Anaal-Nathrakh-DesideratumTHUMB

Anaal Nathrakh - Desideratum

Chasing extremity has long been a game of Sisyphean foolishness. There will always be someone who can take fast faster, slow slower, or mean meaner.

Even from the start, Anaal Nathrakh was an unorthodox proposition, with the band’s lightspeed Mayhem riffs constantly corroding into industrial-mottled noise. Over the course of eight albums, however, the Birmingham duo has demonstrated that pure extremity was more a means than an end. Their albums have become gradually more accessible, even as they retain a razor-sharp malevolence and white-knuckle intensity.

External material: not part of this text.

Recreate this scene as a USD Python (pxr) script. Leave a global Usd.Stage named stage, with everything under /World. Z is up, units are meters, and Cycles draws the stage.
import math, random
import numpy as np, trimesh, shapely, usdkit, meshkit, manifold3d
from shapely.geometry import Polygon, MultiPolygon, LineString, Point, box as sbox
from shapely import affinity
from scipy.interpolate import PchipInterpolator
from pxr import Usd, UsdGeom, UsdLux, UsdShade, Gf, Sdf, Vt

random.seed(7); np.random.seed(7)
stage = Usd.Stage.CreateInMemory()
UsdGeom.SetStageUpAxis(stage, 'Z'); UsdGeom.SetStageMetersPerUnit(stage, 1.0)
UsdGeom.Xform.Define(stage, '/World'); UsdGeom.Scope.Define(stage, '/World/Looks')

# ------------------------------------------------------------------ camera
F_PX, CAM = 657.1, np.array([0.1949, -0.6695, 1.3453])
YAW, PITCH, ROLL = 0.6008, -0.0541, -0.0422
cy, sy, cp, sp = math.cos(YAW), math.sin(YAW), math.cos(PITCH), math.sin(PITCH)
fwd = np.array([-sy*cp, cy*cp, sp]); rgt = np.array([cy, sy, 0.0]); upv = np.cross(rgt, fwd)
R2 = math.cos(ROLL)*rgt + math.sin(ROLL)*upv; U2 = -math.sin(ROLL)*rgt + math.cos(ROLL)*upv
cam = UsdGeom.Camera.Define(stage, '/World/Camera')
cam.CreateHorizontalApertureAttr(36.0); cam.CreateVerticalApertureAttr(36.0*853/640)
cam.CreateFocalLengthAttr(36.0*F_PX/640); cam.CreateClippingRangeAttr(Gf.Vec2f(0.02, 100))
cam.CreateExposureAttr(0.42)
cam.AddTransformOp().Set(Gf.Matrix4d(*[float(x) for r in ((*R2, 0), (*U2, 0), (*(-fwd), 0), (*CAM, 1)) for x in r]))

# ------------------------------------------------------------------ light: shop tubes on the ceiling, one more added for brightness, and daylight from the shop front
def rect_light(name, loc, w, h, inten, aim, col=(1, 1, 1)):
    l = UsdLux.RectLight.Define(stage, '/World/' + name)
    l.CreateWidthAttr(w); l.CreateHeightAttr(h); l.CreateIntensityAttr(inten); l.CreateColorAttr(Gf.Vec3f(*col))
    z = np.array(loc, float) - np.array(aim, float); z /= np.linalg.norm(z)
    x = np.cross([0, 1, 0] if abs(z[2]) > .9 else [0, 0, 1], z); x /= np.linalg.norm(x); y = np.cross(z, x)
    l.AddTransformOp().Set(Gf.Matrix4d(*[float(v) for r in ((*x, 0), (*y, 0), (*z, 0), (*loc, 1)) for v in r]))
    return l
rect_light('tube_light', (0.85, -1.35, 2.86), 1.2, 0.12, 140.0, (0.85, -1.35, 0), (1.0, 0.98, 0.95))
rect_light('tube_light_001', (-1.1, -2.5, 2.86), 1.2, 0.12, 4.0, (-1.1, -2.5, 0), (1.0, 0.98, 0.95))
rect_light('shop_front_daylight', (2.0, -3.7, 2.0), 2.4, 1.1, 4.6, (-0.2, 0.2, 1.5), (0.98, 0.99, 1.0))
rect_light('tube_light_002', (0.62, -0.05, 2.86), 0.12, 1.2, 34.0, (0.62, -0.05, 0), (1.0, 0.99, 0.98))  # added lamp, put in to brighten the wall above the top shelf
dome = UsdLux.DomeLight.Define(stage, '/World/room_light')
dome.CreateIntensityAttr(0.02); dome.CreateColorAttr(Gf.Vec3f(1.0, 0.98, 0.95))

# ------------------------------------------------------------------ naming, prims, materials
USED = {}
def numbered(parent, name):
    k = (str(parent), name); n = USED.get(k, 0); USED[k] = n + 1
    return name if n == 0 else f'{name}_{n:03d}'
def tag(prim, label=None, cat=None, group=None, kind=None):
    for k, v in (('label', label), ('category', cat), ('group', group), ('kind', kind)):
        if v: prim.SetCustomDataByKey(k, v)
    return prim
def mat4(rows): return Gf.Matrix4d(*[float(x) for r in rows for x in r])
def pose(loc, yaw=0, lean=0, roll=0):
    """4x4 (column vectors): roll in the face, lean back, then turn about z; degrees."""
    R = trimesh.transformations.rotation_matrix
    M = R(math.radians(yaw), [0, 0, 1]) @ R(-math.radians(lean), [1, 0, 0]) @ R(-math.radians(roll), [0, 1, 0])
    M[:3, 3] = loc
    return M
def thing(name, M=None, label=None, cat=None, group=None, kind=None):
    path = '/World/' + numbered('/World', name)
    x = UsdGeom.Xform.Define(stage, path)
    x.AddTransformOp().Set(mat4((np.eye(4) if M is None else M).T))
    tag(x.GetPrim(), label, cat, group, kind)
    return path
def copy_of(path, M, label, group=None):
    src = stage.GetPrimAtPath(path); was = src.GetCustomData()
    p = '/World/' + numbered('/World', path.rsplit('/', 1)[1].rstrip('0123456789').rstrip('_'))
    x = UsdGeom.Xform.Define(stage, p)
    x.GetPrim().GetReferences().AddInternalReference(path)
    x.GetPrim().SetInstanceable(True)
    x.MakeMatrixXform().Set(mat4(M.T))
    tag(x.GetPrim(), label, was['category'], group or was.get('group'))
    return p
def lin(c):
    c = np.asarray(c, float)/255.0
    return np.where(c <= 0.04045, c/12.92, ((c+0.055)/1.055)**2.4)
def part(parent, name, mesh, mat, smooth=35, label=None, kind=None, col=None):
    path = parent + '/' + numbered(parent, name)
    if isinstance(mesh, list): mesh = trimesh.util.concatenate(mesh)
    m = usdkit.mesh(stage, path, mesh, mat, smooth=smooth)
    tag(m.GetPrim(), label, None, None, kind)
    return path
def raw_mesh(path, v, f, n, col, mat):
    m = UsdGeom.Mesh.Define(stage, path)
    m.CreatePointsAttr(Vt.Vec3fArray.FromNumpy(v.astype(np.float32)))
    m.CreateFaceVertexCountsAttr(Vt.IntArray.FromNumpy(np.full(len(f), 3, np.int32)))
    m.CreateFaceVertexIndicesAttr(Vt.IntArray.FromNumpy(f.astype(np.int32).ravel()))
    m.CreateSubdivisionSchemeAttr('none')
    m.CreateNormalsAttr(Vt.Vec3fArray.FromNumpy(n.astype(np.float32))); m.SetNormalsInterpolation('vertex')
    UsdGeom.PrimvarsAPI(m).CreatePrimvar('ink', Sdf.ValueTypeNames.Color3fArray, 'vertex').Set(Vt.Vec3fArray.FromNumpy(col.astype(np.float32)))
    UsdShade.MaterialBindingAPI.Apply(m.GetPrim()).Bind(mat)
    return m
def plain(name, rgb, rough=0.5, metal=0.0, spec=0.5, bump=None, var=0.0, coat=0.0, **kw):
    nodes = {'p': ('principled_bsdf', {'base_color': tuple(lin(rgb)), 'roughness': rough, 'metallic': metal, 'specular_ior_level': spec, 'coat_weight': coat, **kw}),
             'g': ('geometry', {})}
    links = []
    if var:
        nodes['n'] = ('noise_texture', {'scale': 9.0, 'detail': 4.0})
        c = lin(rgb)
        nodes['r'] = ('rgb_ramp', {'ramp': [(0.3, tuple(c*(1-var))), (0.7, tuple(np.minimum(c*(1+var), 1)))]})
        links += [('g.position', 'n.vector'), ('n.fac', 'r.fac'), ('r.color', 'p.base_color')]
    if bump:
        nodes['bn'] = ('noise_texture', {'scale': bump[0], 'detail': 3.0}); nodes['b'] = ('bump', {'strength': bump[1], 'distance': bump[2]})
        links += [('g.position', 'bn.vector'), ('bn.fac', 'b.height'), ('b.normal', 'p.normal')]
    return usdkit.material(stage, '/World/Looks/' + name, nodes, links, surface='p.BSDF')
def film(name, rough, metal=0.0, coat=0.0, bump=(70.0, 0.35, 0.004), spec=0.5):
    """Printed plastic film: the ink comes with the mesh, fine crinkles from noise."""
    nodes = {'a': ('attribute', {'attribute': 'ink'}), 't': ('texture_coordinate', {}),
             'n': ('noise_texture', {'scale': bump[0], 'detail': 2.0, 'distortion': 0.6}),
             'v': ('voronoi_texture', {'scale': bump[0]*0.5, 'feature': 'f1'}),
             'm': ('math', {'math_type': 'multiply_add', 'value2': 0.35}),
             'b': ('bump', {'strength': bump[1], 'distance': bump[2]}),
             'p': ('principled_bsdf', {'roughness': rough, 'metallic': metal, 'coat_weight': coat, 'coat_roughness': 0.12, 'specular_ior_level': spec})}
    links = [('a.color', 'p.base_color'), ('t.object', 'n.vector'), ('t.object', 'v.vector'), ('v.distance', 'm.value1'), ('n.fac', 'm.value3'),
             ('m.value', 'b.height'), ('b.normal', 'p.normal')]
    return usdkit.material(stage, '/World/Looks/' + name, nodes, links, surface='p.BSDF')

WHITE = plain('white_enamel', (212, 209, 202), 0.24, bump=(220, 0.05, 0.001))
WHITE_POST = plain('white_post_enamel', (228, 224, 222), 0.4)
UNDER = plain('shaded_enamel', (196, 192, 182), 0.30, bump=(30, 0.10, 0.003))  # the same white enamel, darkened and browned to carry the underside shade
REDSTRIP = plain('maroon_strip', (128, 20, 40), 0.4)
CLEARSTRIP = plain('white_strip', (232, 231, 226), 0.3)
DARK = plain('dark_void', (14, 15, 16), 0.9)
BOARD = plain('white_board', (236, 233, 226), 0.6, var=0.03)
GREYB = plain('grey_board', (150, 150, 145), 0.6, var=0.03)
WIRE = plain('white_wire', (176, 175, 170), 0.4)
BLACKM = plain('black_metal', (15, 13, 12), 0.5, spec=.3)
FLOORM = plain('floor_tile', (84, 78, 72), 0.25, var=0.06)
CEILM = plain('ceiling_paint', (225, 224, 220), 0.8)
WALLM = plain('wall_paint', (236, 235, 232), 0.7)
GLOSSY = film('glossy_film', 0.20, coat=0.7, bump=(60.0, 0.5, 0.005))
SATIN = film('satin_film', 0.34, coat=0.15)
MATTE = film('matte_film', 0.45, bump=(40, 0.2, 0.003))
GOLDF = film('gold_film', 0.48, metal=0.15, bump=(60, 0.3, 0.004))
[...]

On Desideratum, the band’s first album for Metal Blade, Mick Kenney’s riffs retain their peak second-wave fleetness and Dave Hunt’s vocals still sound like boiling blood about to rupture a fleshy membrane. This is mostly standard for Anaal Nathrakh, of course, but on this album, rather than ossify into rote extremity, the songs are cut with more extraneous elements than ever, which lends Desideratum an unpredictable atmosphere.

Though Anaal Nathrakh remains black metal at its core, on Desideratum they make seamless digressions into the fret-mashing breakdowns of deathcore and the sprightly Meshuggah chug of djent. They also include elements of several harsher variants of electronic music, including the often-maligned dubstep and the blown-out beats of gabber. One occasionally imagines that if Venetian Snares’s Aaron Funk made black metal, it might sound something like this.

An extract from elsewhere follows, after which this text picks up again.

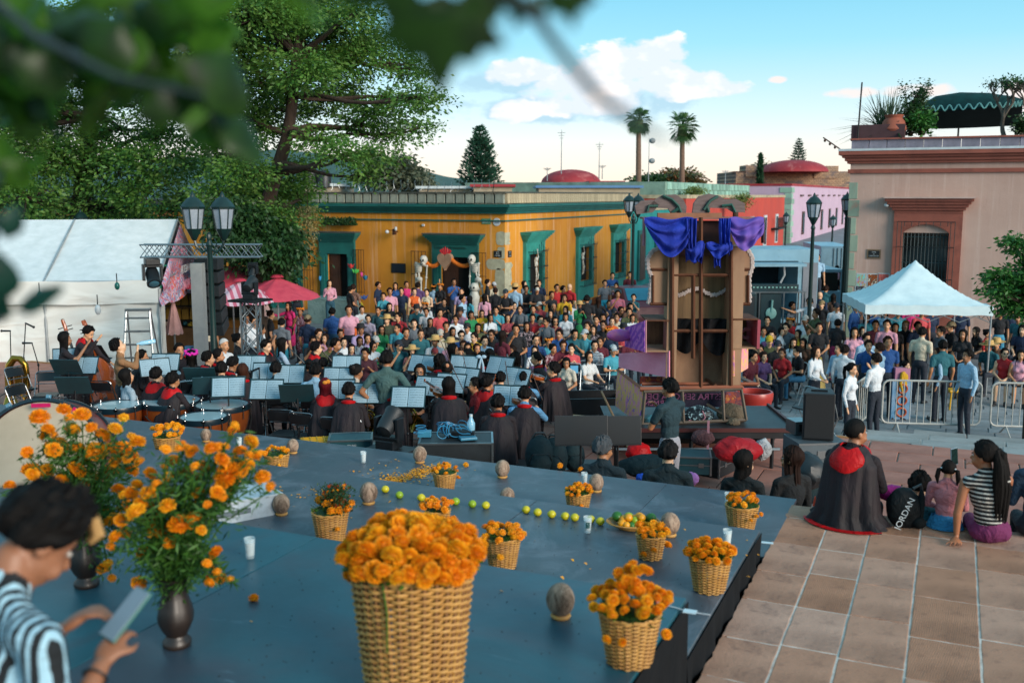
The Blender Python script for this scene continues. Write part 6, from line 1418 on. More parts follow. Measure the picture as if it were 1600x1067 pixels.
q=P(150,648,Z_L);viol('double_bass','darker double bass with curled red scroll beside the long-haired girl','double bass',(q.x,q.y,Z_L),(R(-12),R(-15),YAW+.4),1.04,'double basses')
M_brass=mat('brass','#b08a3a','#8f6a28',rgh=.22,metal=.95,nsc=3)
q=P(32,640,Z_L);t=thg('tuba','old brass tuba standing upended beside folding chairs','tuba',(q.x,q.y,Z_L),YAW)
m=MB();m.tube([(-.17,0,.02),(-.17,0,.25),(-.17,0,.65),(-.15,0,.85),(-.05,0,.98),(.06,0,.97),(.15,0,.86),(.17,0,.65),(.16,0,.3)],[.16,.085,.075,.07,.068,.062,.058,.052,.045],16);m.bd('body_tube',M_brass,t,smt=2)
m=MB();m.tube([(-.17,0,.25),(-.17,0,.10),(-.17,0,.0)],[.09,.14,.20],20,caps=0);m.bd('bell',M_brass,t,smt=2,sol=.004)
m=MB();m.tube([(.16,0,.3),(.10,0,.2),(.03,0,.3),(.03,0,.7),(0,0,.8),(-.05,0,.7),(-.05,0,.3)],.026,8);m.tube([(.09,.02,.35),(.09,.02,.75),(.06,.02,.82),(.03,.02,.75)],.018,8)
for k in rn(4):m.cyl((-.02+.035*k,-.06,.42),(-.02+.035*k,-.06,.66),.017,n=8)
m.bd('valves',M_brass,t,smt=2);MB().tube([(.1,-.05,.5),(.2,-.1,.6),(.24,-.1,.62)],.008,6).bd('leadpipe',M_brass,t)
def french_horn(loc,rot,lab0):
 t=thg('french_horn',lab0,'French horn',tuple(loc),0,'French horns');t.rotation_euler=rot;m=MB()
 m.tube([(.13*cos(a),0,.13*sin(a))for a in[R(20+24*k)for k in rn(15)]],[.012+.0012*k for k in rn(15)],8);m.tube([(.095*cos(a),.02,.095*sin(a))for a in[R(24*k)for k in rn(15)]],.009,8,cl_d=1)
 m.tube([(.05,.01,-.05),(.1,.03,.1),(.05,.03,.26),(-.02,.02,.36)],.006,6)
 for k in rn(3):m.cyl((-.03+.035*k,.03,.0),(-.03+.035*k,.03,.07),.014,n=8)
 m.bd('coils',M_brass,t,smt=2);m=MB();m.M=MTr((-.02,-.04,-.16))@MRot(R(62),4,'X');m.lth([(.03,-.14),(.04,-.06),(.075,0),(.13,.045),(.155,.05)],28,cap=0);m.bd('bell',M_brass,t,smt=2,sol=.003);return t
def wind_inst(a,b_,lab0,nm,cat,m_,ra=.009,rb=.014,bell=.03):
 a=V3(a);b_=V3(b_);t=thg(nm,lab0,cat,tuple(a));d=b_-a;MB().tube([(0,0,0),tuple(d*.3),tuple(d*.8),tuple(d)],[ra,ra*1.1,rb,bell],8).bd('tube',m_,t,smt=2);m=MB()
 for k in rn(6):p_=d*(.25+.1*k);m.ell(p_+V3((0,0,.013)),(.008,.008,.005),6,4)
 m.bd('keys',M_ch,t);return t
M_cs=mat('case_dark','#15191c','#20262a',rgh=.5,nsc=3,bump=.2,bsc=60);M_al=mat('aluminium','#9aa0a3','#7d8487',rgh=.3,metal=.85);M_tealc=mat('teal_case','#1f4d55','#183e46',rgh=.4,nsc=3)
def fcs(px,py,z,d,rz,lab0,m_=None,name='flight_case',depth_edge='bottom'):
 q=P(px,py,z);t=thg(name,lab0,'equipment case',(q.x,q.y,z),rz);w,dd,h=d
 MB().bbx(-w/2,-dd/2,.01,w/2,dd/2,h*.55).bd('body',m_ or M_cs,t,bevel=.006);MB().bbx(-w/2,-dd/2,h*.56,w/2,dd/2,h).bd('lid',m_ or M_cs,t,bevel=.006)
 m=MB();e=.012
 for sx_ in(-1,1):
  for sy_ in(-1,1):m.bbx(sx_*w/2-e,sy_*dd/2-e,0,sx_*w/2+e,sy_*dd/2+e,h+e*.5)
  m.bbx(-w/2,sx_*dd/2-e,h-e,w/2,sx_*dd/2+e,h+e*.6);m.bbx(sx_*w/2-e,-dd/2,h-e,sx_*w/2+e,dd/2,h+e*.6);m.bbx(-w/2,sx_*(dd/2+.002)-.003,h*.53,w/2,sx_*(dd/2+.002)+.003,h*.58)
 m.bd('edging',M_al,t);m=MB()
 for sx_ in(-.28,.28):m.box((sx_*w,-dd/2-.006,h*.56),(.07,.012,.06))
 m.bd('latch',M_al,t);return t
s=N('canvas_wrinkled');v=s.coord('Object',(.5,1,1.6));s.b.inputs['Base Color'].default_value=C('#d8d8d2')+(1,);s.b.inputs['Roughness'].default_value=.7;s.bump(s.noise(v,.9,2,.4,1.4),.6,.16);M_canvas=s.m
M_canvasr=clo('white_canvas_roof','#d4dadc','#c4cccd',rgh=.5,fold=.35,fscale=1.2)
A_=R(8.5);ed_=RT*cos(A_)+FW*sin(A_);dd_=FW*cos(A_)-RT*sin(A_)
z_e=2.62;pc=P(247,439,z_e);c0=V3((pc.x,pc.y,0));rzm=math.atan2(ed_.y,ed_.x)
mq=thg('marquee','big white canvas marquee with pitched roof and wrinkled side walls','marquee',tuple(c0),rzm)
LM,WM,ZR=16.0,6.0,1.42
def mq_roof(front):
 def fn(u,v_):
  x=-LM*(1-u);y=WM/2*v_ if front else WM-WM/2*v_;z=z_e+ZR*v_-.05*sin(pi*v_)*(.5+.5*cos(u*LM/2.6*2*pi))-.02*sin(u*60)*(1-v_)
  return V3((x,y,z))
 return fn
MB().grid(mq_roof(1),90,10).bd('roof_front',M_canvasr,mq,smt=2,sol=.01);MB().grid(mq_roof(0),40,6).bd('roof_back',M_canvasr,mq,smt=2,sol=.01)
def wallf(u,v_):
 x=-LM*(1-u);b_=abs(sin(u*LM/2.75*pi));return V3((x,-.06+.05*sin(u*44+v_*3)*(.3+v_)*b_+.035*sin(u*97+2*v_)*b_-.05*v_*b_+.05*nz3((u*30,v_*9,1)),(z_e-.45)*(1-v_)))
MB().grid(lambda u,v_:wallf(u,v_)+V3((0,.08,0)),200,26).bd('side_wall',M_canvas,mq,smt=2,sol=.008)
MB().grid(lambda u,v_:V3((-LM*(1-u),-.09+.03*sin(u*50)*v_+.025*nz3((u*40,v_*3,2)),z_e+.02-.56*v_-.015*sin(u*LM*2.3))),200,5).bd('valance',M_canvas,mq,smt=2,sol=.008)
m=MB()
for k in rn(7):x=-LM*k/6;m.cyl((x,0,0),(x,0,z_e),.035,n=8);m.cyl((x,WM,0),(x,WM,z_e),.035,n=8);m.cyl((x,0,z_e),(x,WM/2,z_e+ZR),.03,n=6);m.cyl((x,WM,z_e),(x,WM/2,z_e+ZR),.03,n=6)
m.cyl((-LM,0,z_e),(0,0,z_e),.03,n=6).cyl((0,0,z_e),(0,WM,z_e),.03,n=6);m.bd('frame',M_ws,mq)
MB().grid(lambda u,v_:V3((.02,-.05+.55*u+.04*sin(v_*9),(z_e-.2)*(1-v_))),6,12).bd('end_flap',M_canvas,mq,smt=2,sol=.01)
s=N('banner_print');v=s.coord('Object');nz_=s.noise(s.coord('Object',(1,1,1)),3.2,3,.6,2.5);cr=s.new('ShaderNodeValToRGB');s.put(cr,0,nz_);cr.color_ramp.interpolation='CONSTANT'
for i,(p_,c_)in enm(((0,'#c8603a'),(.38,'#c07aa0'),(.44,'#5a86a8'),(.49,'#d8c8d0'),(.54,'#c85a86'),(.6,'#d87a3a'),(.66,'#3f5f80'))):
 e=cr.color_ramp.elements[0]if i==0 else cr.color_ramp.elements.new(p_);e.position=p_;e.color=C(c_)+(1,)
s.put(s.b,'Base Color',cr.outputs[0]);M_banner=s.m
bn=thg('gable_banner','colourful printed banner hanging slack in the gable of the marquee','banner',tuple(c0),rzm)
def bf(u,v_):
 y=.1+u*(WM-.2);top=z_e+ZR*(1-abs(y-WM/2)/(WM/2))-.12;bot=z_e-.62+.1*sin(u*14);return V3((.06+.12*v_*sin(u*16)+.05*sin(v_*7),y-.25*v_,top+(bot-top)*v_))
MB().grid(bf,40,14).bd('cloth',M_banner,bn,smt=2,sol=.006)
M_pinkl=mat('pink_letters','#d890a8',rgh=.7)
for k,w in enm(('FERIA','ARTESANAL','OAXACA')):text('lettering',w,.36 if k!=1 else .3,M_wht if k==1 else M_pinkl,bn,(.28,2.2+.15*k,z_e+.55-.42*k),(pi/2,0,pi/2))
q=P(217,600,Z_L);t=thg('stepladder','tall aluminium stepladder standing against the marquee wall','ladder',(q.x,q.y,Z_L),YAW+.1);m=MB()
for sx_ in(-1,1):m.tube([(sx_*.34,0,0),(sx_*.24,.22,1.55)],.028,6);m.tube([(sx_*.32,.75,0),(sx_*.24,.30,1.55)],.018,6)
m.bd('rails',M_al,t)
for k in rn(5):MB().box((0,.03+.043*k,.28+.28*k),(.62-.035*k,.10,.035)).bd('step',M_al,t)
MB().box((0,.26,1.57),(.52,.16,.05)).bd('top_cap',M_al,t)
for(px,py,lab,c_)in((183,432,'small teal bulb hanging on the marquee wall','#1f6a60'),(456,432,'',''),(62,447,'teal-green bulb hung farther along the marquee valance','#1f6a60')):
 if not lab:continue
 q=PD(px,py+15,23.2);t=thg('hanging_bulb',lab,'lamp',tuple(q));MB().ell((0,0,0),(.06,.06,.09)).bd('bulb',mat('teal_bulb',c_,rgh=.2),t,smt=2);MB().cyl((0,0,.08),(0,0,.3),.012,n=6).bd('cord',M_ink,t)
q=PD(153,484,23.0);t=thg('hanging_lamp','white bulb lamp hanging on the marquee wall near the ladder','lamp',tuple(q));MB().ell((0,0,0),(.07,.07,.12)).bd('bulb',M_wht,t,smt=2);MB().cyl((0,0,.1),(0,0,.35),.012,n=6).bd('cord',M_ink,t)
def truss(a,b_,w,m_,bays,nm,parent):
 a=V3(a);b_=V3(b_);m=MB();d=(b_-a);up=V3((0,0,1))if abs(d.normalized().z)<.9 else FW.copy();sd=d.cross(up).normalized();up=sd.cross(d).normalized();cs=[sd*i*w/2+up*j*w/2 for i,j in((-1,-1),(1,-1),(1,1),(-1,1))]
 for c_ in cs:m.cyl(a+c_,b_+c_,w*.07,n=6)
 for k in rn(bays):
  for i in rn(4):
   p_=a+d*(k/bays);q_=a+d*((k+1)/bays);m.cyl(p_+cs[i],q_+cs[(i+1)%4],w*.035,n=4);m.cyl(q_+cs[i],p_+cs[(i+1)%4],w*.035,n=4)
 return m.bd(nm,m_,parent)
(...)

As such, Desideratum is a gleeful gob of spit in the eye of defenders of black metal’s purity, and all the better for it. However, as the initial system-shock of The Codex Necro has worn off over the course of the band’s subsequent albums, Anaal Nathrakh’s continuing success demonstrates an interesting paradox: after a certain point, even the most nihilistic, destructive sounds can become workmanlike and predictable.

For those already well-tuned to Anaal Nathrakh’s frequencies, then, the changes on Desideratum amount to tinkering rather than reinvention. Notably, however, there are fewer “big” moments. On many of its preceding albums, the band had one song that stood out significantly: “Do Not Speak” from Domine Non Es Dignus, “Shatter the Empyrean” from Hell is Empty…, “Between Piss and Shit We Are Born” from Eschaton, and so on. Those songs are all thrilling, but in a way they often overshadowed the rest of their respective albums. On Desideratum, there are no such obvious standouts. As a result, the album may feel either feel disappointingly flat or satisfyingly even, depending on your hermeneutic bent.

In times as roiled with discontent as these, maybe the routine-ification of sounds as horrifying as Anaal Nathrakh’s pandemonic incantations is an apt cipher. After all, if hell is indeed empty and all the devils are here, who better to bear witness to the banality of evil?